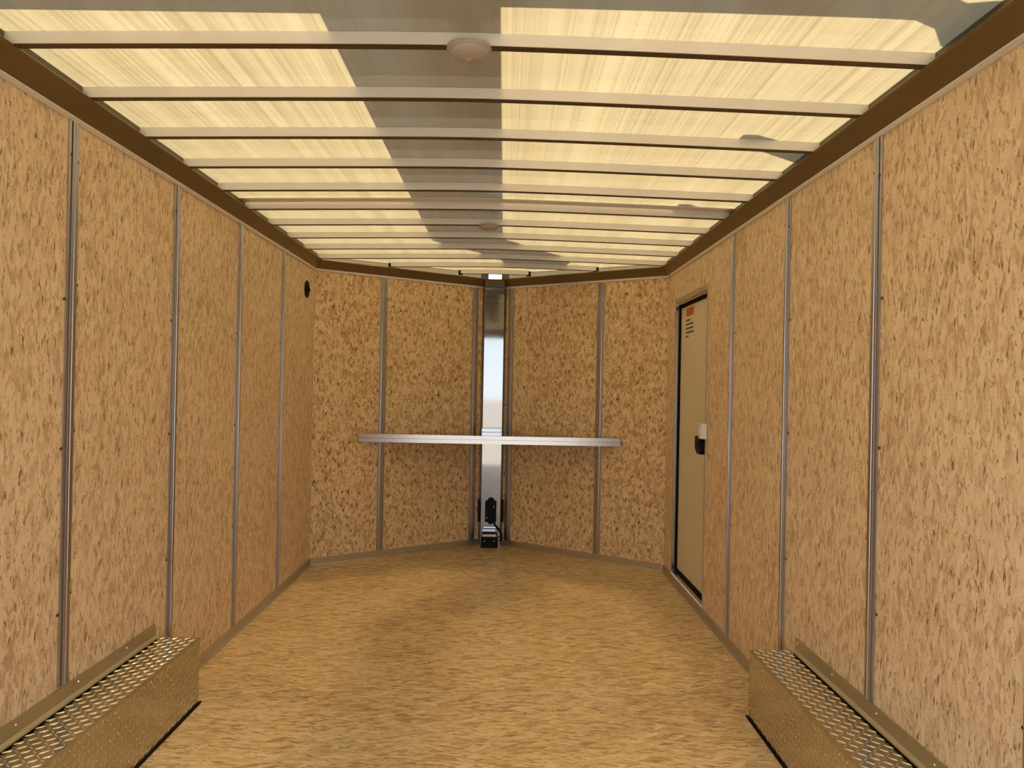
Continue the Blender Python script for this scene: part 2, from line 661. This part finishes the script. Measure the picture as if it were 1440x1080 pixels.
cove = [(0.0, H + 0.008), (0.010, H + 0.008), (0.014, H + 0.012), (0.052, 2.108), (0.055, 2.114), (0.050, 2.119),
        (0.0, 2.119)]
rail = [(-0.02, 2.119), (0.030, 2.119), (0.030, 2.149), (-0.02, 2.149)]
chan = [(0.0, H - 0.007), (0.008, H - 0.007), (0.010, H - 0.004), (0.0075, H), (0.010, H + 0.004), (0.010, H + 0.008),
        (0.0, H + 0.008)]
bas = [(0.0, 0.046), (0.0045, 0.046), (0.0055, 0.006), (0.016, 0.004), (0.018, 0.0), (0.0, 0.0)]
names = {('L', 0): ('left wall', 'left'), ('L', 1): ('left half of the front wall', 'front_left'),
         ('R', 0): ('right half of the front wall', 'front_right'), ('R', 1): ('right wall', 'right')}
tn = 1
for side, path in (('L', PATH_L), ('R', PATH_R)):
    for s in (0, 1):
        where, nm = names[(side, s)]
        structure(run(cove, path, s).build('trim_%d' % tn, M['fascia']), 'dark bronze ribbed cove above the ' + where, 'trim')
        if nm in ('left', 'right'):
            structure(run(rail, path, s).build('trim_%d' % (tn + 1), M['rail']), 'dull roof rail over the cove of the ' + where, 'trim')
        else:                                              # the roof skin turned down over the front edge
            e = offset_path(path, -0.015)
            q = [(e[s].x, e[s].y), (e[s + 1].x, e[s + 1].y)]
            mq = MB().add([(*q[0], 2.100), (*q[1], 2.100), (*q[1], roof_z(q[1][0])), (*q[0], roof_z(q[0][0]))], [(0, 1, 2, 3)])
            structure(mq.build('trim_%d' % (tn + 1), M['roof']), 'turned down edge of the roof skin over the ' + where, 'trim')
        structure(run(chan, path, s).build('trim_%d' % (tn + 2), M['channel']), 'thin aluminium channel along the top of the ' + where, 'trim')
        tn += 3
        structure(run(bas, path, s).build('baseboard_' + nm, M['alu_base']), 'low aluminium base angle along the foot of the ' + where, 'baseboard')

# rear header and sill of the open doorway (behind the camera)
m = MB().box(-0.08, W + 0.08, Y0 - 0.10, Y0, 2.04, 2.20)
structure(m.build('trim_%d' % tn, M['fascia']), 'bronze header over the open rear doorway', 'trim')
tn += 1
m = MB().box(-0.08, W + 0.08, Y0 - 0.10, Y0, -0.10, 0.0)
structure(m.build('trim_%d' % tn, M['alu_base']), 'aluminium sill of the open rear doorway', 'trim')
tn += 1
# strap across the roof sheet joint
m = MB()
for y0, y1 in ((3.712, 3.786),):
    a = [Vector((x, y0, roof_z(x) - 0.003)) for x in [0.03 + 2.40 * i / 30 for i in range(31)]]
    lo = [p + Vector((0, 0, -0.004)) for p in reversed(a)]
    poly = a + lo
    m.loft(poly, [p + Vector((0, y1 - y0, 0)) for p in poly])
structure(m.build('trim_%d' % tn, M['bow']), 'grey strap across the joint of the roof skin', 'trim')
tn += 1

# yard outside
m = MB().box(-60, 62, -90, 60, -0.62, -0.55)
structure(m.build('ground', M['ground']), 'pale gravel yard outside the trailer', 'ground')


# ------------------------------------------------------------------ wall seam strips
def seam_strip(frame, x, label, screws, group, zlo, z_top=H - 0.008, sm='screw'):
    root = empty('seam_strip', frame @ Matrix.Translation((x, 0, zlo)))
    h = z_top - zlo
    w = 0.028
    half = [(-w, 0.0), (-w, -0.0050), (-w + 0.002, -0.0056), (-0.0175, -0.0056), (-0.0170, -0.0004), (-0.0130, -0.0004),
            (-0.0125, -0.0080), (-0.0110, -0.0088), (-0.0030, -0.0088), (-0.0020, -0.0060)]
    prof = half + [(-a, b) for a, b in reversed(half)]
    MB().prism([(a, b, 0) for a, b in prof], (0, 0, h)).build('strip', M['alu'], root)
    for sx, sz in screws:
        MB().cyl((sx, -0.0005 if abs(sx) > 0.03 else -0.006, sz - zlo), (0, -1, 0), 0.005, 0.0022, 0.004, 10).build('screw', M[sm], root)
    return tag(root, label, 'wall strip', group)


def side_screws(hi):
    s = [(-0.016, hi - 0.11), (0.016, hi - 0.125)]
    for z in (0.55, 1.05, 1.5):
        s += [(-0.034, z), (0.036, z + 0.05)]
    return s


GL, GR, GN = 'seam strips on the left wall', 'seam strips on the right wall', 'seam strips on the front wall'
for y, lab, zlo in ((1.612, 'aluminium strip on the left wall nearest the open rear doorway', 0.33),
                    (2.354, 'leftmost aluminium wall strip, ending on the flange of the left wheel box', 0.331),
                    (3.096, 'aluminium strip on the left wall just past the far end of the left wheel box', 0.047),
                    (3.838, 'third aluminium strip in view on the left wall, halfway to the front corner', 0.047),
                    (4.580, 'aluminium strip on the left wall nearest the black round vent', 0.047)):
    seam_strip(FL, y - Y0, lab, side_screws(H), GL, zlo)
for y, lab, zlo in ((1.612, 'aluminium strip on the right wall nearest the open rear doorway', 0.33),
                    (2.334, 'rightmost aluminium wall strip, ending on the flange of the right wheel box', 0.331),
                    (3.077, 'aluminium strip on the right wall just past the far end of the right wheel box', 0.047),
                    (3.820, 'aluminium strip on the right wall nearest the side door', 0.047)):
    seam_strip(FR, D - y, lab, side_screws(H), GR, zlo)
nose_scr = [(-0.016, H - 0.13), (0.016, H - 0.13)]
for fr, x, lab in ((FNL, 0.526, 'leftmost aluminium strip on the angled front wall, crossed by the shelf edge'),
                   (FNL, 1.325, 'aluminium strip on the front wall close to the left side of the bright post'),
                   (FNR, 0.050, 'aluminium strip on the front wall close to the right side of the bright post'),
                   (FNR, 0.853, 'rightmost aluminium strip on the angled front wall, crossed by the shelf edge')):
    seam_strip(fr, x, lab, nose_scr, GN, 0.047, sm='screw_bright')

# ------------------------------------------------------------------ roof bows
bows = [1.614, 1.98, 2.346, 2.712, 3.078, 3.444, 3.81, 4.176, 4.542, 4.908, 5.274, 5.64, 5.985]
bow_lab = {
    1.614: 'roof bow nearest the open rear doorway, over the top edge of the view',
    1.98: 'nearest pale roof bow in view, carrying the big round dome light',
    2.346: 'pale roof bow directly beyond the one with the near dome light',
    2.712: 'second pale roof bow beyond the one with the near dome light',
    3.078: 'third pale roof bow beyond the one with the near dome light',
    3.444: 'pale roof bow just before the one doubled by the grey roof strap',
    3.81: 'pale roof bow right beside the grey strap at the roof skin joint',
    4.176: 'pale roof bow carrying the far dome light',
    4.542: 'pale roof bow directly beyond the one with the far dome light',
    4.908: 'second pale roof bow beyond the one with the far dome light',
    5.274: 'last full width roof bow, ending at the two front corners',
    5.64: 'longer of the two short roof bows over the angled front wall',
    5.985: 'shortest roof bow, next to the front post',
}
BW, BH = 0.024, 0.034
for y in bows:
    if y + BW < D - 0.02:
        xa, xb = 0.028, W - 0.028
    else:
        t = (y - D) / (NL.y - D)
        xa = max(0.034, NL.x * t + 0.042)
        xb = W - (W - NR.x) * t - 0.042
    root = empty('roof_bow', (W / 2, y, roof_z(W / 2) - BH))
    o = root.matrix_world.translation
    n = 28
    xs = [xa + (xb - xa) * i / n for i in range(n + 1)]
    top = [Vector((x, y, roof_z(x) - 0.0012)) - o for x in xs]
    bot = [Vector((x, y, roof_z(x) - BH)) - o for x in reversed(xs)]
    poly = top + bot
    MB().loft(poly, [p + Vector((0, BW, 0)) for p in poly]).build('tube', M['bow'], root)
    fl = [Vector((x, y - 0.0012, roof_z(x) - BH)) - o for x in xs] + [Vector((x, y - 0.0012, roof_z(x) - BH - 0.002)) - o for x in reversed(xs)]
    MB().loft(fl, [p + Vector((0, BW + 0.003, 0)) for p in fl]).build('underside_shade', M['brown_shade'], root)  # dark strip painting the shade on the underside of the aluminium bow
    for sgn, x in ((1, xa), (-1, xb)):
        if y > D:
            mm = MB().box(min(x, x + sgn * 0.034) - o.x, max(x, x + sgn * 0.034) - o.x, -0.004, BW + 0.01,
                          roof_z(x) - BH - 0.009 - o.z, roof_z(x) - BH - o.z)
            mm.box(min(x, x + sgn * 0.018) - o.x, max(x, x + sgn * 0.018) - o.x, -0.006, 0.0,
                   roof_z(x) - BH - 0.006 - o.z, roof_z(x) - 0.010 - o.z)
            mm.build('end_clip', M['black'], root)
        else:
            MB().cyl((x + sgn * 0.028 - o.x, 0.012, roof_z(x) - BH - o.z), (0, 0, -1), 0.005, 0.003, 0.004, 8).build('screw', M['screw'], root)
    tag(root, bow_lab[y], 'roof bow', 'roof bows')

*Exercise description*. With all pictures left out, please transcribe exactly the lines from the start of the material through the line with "structure(run(bas, path, s).build('baseboard_'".

*Response for this exercise*.
Continue the Blender Python script for this scene: part 2, from line 661. This part finishes the script. Measure the picture as if it were 1440x1080 pixels.
cove = [(0.0, H + 0.008), (0.010, H + 0.008), (0.014, H + 0.012), (0.052, 2.108), (0.055, 2.114), (0.050, 2.119),
        (0.0, 2.119)]
rail = [(-0.02, 2.119), (0.030, 2.119), (0.030, 2.149), (-0.02, 2.149)]
chan = [(0.0, H - 0.007), (0.008, H - 0.007), (0.010, H - 0.004), (0.0075, H), (0.010, H + 0.004), (0.010, H + 0.008),
        (0.0, H + 0.008)]
bas = [(0.0, 0.046), (0.0045, 0.046), (0.0055, 0.006), (0.016, 0.004), (0.018, 0.0), (0.0, 0.0)]
names = {('L', 0): ('left wall', 'left'), ('L', 1): ('left half of the front wall', 'front_left'),
         ('R', 0): ('right half of the front wall', 'front_right'), ('R', 1): ('right wall', 'right')}
tn = 1
for side, path in (('L', PATH_L), ('R', PATH_R)):
    for s in (0, 1):
        where, nm = names[(side, s)]
        structure(run(cove, path, s).build('trim_%d' % tn, M['fascia']), 'dark bronze ribbed cove above the ' + where, 'trim')
        if nm in ('left', 'right'):
            structure(run(rail, path, s).build('trim_%d' % (tn + 1), M['rail']), 'dull roof rail over the cove of the ' + where, 'trim')
        else:                                              # the roof skin turned down over the front edge
            e = offset_path(path, -0.015)
            q = [(e[s].x, e[s].y), (e[s + 1].x, e[s + 1].y)]
            mq = MB().add([(*q[0], 2.100), (*q[1], 2.100), (*q[1], roof_z(q[1][0])), (*q[0], roof_z(q[0][0]))], [(0, 1, 2, 3)])
            structure(mq.build('trim_%d' % (tn + 1), M['roof']), 'turned down edge of the roof skin over the ' + where, 'trim')
        structure(run(chan, path, s).build('trim_%d' % (tn + 2), M['channel']), 'thin aluminium channel along the top of the ' + where, 'trim')
        tn += 3
        structure(run(bas, path, s).build('baseboard_' + nm, M['alu_base']), 'low aluminium base angle along the foot of the ' + where, 'baseboard')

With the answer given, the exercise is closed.